Bir gün Ahmet Er, hanımı ile bizim ofise geldi. Hanımı abdestli imiş, namaz kılmak için arka odaya geçti. Partiye kaydolma konusunu açmak istedim. Pek konuşmak istemedi, ama ben olayı biliyordum. Kendisi 1980 hükümet darbesi ile kapatılan Milliyetçi Hareket Partisinin Genel İdare kurulunda gençlikle ilgili Genel Başkan Yardımcısı idi. Tevkif edilip mahkemeye verilince, avukatlar, onunla ilgili olmayan pek çok iddiayı yüklenmesini istemişler. O, haberi olmayan hadiseleri reddetmiş. Ben, bundan Türkeş’in haberinin olduğunu zannetmiyorum. Çünkü avukatlar bana da aynı teklifi yapmışlar, ben de reddetmiştim. Ama Ahmet Er aynı kanaatte değildi ve kırgındı.

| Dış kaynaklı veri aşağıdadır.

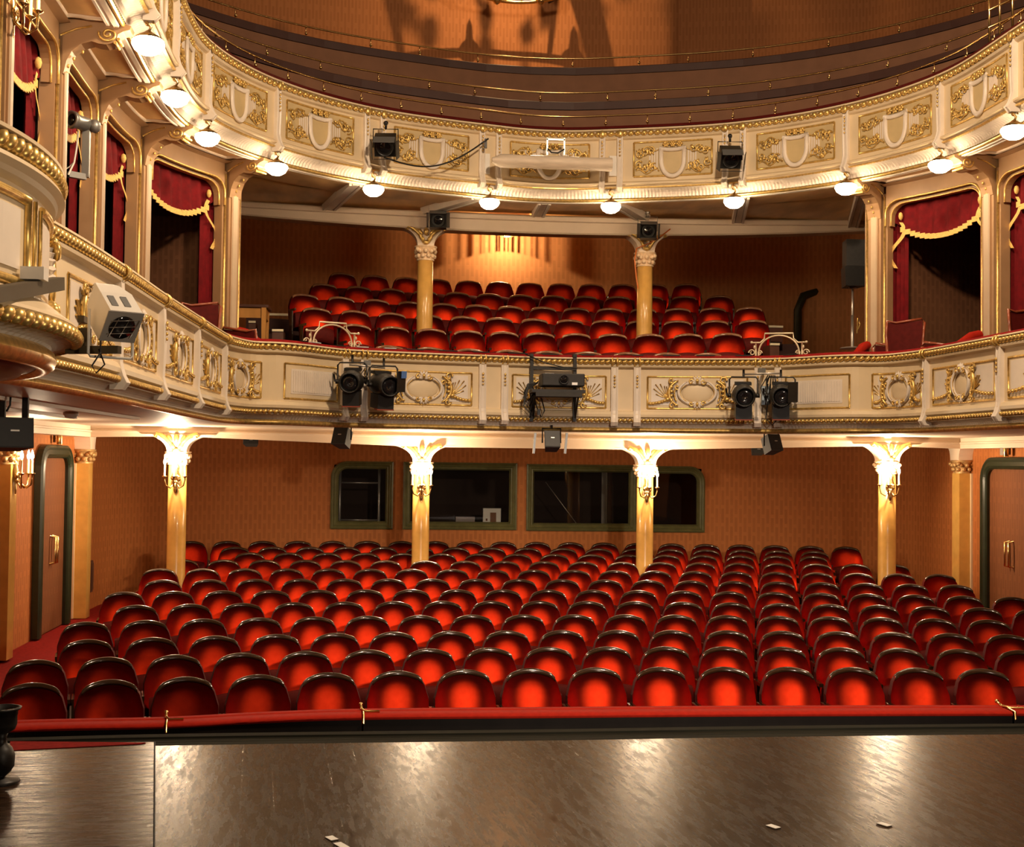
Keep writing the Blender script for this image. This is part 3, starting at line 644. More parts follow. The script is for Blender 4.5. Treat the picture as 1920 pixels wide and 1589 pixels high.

Bana, bu konuları konuşmak istemiyorum, dedi. Onun asıl dünyası başka idi ve biz onun asıl meselesini, Alevi-Sünni meselesini uzun uzun konuştuk…
Ahmet Er geçek bir îman adamı, gerçek bir mücadeleci, gerçek bir kahraman idi. Milliyetçiler içinde inanarak ağabey denilecek seçkin bir büyüğümüzdü.